For some reason Alan Greenspan’s opinions are still taken seriously. No one single person has done more to damage the economic long run that his Keynesian training told him would never matter. We are living in that increasingly desolate long run, and yet somehow to the media to some nontrivial extent beyond it he has maintained credibility. What is most offensive is that he now acknowledges the economic despondency but only as if it was just mere circumstance or accident.

In a Bloomberg article today, the former Fed Chairman is quoted to be worried about the “crazies.”

Former Federal Reserve Chairman Alan Greenspan voiced concern that the U.S. economic and political system could be undermined by what he called “crazies.”


“It is the worst economic and political environment that I’ve ever been remotely related to,” Greenspan, 90, told a conference in Washington Tuesday evening sponsored by Stanford University and the University of Chicago.

This is no mere accident, however, as there is a direct line from his “stewardship” to the increasingly worrisome possibilities that become more probable the longer this depression continues on. Historically speaking, lengthy periods of stagnation do not spontaneously turn into rapid and healing growth all of a sudden, nor do elite policymakers suddenly figure it all out. In almost every prior instance, catastrophe of some degree forces a reckoning and only then are solutions presented and executed; human nature is apathy until that point but immediately turns action once it is reached.

In terms of monetary policy, Greenspan long ago recognized that there wasn’t any anywhere in the world. As early as 1996 in his infamous “irrational exuberance” speech, there was the “maestro” admitting that the very concept of money had long ago gotten away from central banking.

Unfortunately, money supply trends veered off path several years ago as a useful summary of the overall economy. Thus, to keep the Congress informed on what we are doing, we have been required to explain the full complexity of the substance of our deliberations, and how we see economic relationships and evolving trends.


There are some indications that the money demand relationships to interest rates and income may be coming back on track. It is too soon to tell, and in any event we cannot in the future expect to rely a great deal on money supply in making monetary policy. Still, if money growth is better behaved, it would be helpful in the conduct of policy and in our communications with the Congress and the public.

Did money ever become “better behaved?” Of course not, as it was just as unreasonable to suggest then as it would be to do so now twenty years later. We need look no further than Greenspan’s own words in June 2000 to settle that issue:

The problem is that we cannot extract from our statistical database what is true money conceptually, either in the transactions mode or the store-of-value mode.

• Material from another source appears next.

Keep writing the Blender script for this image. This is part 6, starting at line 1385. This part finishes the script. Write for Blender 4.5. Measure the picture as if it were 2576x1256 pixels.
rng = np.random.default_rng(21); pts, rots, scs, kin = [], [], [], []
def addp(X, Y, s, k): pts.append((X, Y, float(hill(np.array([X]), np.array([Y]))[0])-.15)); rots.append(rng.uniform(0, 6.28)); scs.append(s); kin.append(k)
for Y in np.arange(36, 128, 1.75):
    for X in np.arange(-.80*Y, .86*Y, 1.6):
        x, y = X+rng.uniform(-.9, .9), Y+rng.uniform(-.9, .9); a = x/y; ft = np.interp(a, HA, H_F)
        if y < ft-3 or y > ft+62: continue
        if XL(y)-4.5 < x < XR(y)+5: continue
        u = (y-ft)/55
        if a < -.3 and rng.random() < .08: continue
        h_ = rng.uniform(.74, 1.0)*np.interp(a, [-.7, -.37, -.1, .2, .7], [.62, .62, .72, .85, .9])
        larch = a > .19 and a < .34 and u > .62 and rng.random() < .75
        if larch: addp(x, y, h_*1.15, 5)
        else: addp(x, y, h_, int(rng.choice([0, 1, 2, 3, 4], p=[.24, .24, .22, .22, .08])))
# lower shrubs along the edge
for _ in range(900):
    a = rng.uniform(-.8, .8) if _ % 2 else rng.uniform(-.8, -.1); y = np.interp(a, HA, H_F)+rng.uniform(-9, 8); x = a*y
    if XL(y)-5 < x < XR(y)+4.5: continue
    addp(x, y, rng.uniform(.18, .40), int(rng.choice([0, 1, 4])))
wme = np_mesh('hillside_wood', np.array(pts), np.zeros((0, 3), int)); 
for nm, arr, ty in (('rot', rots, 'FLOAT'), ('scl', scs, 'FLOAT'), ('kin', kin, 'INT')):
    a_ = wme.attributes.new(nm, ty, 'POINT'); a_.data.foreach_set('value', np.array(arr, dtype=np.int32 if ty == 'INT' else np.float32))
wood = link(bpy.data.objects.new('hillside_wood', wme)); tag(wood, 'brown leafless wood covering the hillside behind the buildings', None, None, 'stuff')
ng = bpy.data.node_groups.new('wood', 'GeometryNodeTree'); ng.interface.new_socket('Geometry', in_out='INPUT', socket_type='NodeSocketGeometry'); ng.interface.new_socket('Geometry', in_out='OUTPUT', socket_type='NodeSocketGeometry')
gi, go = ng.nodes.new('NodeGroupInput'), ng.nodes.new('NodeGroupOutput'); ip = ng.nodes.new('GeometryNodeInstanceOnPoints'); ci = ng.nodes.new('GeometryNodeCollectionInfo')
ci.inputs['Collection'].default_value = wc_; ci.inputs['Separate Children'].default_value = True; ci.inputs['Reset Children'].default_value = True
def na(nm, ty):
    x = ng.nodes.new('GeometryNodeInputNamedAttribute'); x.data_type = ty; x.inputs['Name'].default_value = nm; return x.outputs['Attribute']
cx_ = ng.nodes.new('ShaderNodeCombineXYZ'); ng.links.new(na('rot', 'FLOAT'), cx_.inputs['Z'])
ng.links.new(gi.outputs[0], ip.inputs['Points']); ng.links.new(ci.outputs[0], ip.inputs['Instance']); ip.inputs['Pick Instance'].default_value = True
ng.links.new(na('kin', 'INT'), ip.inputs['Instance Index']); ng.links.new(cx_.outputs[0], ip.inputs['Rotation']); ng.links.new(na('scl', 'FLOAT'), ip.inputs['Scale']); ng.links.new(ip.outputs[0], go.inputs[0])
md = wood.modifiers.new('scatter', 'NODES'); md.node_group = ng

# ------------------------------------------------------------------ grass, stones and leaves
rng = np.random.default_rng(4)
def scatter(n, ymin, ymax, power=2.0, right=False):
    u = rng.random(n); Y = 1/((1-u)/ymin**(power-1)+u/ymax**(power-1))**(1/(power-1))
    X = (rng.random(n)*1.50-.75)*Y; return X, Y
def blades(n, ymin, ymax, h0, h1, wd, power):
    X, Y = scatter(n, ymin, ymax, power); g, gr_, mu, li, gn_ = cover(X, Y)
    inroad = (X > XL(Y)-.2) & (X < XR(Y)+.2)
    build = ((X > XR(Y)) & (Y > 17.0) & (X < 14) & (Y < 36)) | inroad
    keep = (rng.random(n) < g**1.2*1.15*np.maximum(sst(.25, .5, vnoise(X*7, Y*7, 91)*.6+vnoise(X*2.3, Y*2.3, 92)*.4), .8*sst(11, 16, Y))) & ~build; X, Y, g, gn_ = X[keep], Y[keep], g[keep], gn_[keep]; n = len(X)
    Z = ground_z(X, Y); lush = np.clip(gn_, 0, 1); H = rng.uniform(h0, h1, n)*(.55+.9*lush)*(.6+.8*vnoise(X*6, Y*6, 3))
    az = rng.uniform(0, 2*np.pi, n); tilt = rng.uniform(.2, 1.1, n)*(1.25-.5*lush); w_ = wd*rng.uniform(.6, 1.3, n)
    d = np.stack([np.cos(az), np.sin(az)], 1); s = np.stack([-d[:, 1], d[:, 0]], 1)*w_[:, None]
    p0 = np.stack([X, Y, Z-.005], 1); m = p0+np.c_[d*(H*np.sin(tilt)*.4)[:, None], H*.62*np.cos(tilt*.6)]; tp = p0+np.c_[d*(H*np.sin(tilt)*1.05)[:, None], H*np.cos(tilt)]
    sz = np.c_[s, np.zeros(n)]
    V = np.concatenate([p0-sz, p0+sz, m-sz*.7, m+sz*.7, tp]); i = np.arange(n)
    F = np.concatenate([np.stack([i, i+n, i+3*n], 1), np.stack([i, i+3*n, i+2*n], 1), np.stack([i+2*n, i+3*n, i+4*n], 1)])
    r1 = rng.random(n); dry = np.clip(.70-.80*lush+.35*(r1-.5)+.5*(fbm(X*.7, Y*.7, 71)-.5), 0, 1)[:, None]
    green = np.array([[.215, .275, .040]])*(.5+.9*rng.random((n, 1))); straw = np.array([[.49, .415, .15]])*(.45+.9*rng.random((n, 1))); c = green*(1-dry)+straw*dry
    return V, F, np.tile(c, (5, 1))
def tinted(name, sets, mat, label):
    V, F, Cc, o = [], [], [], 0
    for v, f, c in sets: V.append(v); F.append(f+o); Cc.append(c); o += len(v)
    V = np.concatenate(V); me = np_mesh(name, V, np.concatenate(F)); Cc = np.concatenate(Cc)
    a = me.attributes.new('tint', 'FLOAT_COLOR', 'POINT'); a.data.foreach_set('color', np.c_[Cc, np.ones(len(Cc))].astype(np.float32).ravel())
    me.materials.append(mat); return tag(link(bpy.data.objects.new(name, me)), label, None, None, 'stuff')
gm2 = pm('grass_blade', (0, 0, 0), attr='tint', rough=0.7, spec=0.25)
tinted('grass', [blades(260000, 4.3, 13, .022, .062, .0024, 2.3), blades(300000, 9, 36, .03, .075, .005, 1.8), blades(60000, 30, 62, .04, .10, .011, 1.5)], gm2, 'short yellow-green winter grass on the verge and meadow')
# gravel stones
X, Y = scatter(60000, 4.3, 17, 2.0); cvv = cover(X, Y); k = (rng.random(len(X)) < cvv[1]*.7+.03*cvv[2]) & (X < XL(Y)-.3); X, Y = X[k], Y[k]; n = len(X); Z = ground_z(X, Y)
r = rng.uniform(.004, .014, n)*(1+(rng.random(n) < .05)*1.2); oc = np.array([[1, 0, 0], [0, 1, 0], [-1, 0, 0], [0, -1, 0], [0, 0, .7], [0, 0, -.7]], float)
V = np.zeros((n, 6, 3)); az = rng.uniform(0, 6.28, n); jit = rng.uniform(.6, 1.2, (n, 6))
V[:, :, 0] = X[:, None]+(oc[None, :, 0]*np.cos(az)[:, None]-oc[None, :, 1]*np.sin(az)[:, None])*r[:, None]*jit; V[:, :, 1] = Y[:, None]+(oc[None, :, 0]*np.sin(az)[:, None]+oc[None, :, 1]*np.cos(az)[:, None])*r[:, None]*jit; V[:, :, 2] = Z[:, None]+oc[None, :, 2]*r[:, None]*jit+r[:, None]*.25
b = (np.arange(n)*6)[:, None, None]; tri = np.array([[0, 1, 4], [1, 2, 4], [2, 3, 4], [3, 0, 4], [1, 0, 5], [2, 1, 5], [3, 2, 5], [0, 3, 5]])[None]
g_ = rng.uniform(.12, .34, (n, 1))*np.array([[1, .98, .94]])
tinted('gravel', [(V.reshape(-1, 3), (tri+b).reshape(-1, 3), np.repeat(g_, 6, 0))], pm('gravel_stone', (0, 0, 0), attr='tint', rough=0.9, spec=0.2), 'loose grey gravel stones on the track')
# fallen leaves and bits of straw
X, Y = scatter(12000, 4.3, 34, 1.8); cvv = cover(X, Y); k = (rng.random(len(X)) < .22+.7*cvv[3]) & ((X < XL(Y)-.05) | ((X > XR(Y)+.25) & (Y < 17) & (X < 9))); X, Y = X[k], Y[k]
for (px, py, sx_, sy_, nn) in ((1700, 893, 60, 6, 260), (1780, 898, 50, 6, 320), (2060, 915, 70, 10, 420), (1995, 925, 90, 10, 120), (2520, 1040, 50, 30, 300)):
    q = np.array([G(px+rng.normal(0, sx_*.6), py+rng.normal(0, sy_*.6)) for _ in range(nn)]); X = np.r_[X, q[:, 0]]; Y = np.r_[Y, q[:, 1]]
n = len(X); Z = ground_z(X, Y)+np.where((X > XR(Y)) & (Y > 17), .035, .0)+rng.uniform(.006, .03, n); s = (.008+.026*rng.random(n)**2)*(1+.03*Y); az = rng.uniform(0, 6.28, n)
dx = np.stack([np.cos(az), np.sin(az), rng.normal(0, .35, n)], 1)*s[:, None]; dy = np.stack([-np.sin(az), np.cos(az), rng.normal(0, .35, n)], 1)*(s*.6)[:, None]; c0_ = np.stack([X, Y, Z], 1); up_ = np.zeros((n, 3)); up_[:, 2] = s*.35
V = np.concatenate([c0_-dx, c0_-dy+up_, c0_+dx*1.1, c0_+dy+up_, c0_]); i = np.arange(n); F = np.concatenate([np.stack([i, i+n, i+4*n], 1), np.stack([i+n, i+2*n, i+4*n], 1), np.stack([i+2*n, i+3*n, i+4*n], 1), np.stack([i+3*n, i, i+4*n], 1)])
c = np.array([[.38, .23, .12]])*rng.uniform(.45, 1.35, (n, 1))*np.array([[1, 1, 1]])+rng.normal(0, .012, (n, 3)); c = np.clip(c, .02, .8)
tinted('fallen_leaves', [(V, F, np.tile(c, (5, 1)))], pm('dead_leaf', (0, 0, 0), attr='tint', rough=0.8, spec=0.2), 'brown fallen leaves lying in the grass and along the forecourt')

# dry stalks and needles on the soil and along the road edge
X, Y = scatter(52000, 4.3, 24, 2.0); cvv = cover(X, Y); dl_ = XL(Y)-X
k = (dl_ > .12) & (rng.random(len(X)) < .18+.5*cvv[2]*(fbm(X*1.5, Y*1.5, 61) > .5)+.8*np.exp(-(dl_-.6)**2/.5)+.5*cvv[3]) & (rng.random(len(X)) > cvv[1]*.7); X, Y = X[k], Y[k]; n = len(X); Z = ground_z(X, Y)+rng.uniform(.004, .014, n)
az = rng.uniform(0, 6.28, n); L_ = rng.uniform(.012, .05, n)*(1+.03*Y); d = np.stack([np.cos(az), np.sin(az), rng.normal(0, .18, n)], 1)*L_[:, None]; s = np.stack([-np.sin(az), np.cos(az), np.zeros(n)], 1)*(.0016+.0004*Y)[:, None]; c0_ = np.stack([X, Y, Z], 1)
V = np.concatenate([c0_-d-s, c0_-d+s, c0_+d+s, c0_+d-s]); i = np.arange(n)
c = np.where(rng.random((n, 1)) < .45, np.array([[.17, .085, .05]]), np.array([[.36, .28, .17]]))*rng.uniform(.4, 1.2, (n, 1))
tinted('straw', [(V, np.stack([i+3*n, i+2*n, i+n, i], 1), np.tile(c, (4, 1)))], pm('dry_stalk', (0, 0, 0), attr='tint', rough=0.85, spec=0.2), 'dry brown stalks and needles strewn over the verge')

One of the reasons, obviously, is that the proliferation of products has been so extraordinary that the true underlying mix of money in our money and near money data is continuously changing. As a consequence, while of necessity it must be the case at the end of the day that inflation has to be a monetary phenomenon, a decision to base policy on measures of money presupposes that we can locate money. And that has become an increasingly dubious proposition.

How that doesn’t disqualify him and all his compatriots from further discussion about money and especially economy can only be a matter of ideology shared not just among economists but with the media itself. His Fed abandoned its primary mission because math; regressions alone told him and the rest of them that interest rate targeting would be sufficient monetary control even though there was every indication that just wasn’t the case. As his ability to define and measure money had only become worse by the middle of 2000, perhaps the gigantic stock bubble that had just burst was enough of a common sense clue that what was wrong in money shouldn’t have been so easily dismissed.

Even in what he said at that FOMC meeting, which is a matter of public record, you would think that any central bank caught in a position of not being able to define money would immediately change that.

Did the Fed expend every resource to rectify this knowledge gap? No; emphatically no. Quite the opposite as they openly proved in discontinuing M3 in March 2006, writing in the official press release that the “costs of collecting the underlying data and publishing M3 outweigh the benefits.” Any institution that made such judgment only a little over a year before the repo and eurodollar markets blew up should be prohibited from all discussions going forward.

And that is really the point, for me as well as, ironically, Mr. Greenspan. He knows. When the wheels finally come off of what is left of the eurodollar system, propelling the global economy into whatever kind of phase shift that will bring about, there will be a full accounting. Unlike now or what should have come from 2008, there will be more intense interest in past public records where the causes of this decade-long (so far) disaster will be traced. No one will be so fooled as to not be able to connect his “dubious proposition” about money to then his “conundrum” and finally the absurd “global savings glut” that all presaged first the Great Recession and then the by-then more established and accepted fact that it was never a recession. If this is indeed the “worst economic” environment as he claims now, and the evidence is overwhelming that it is, it was born in his intellectually incurious ideas. 

Alan Greenspan is shamelessly trying to get ahead of what he seems to be calling the mob, the crazies who at some point will start digging into what he actually did at the Fed rather than simply accepting the myths that he still manages to live by. When that happens, we will see exactly who is tarred with the disapproving pejorative of “crazy.” I have little doubt that it will be he who is stuck with that word and many more far less flattering, a provably fitting end to and for the “maestro.” It won’t be crazy at all; it will be in his own words.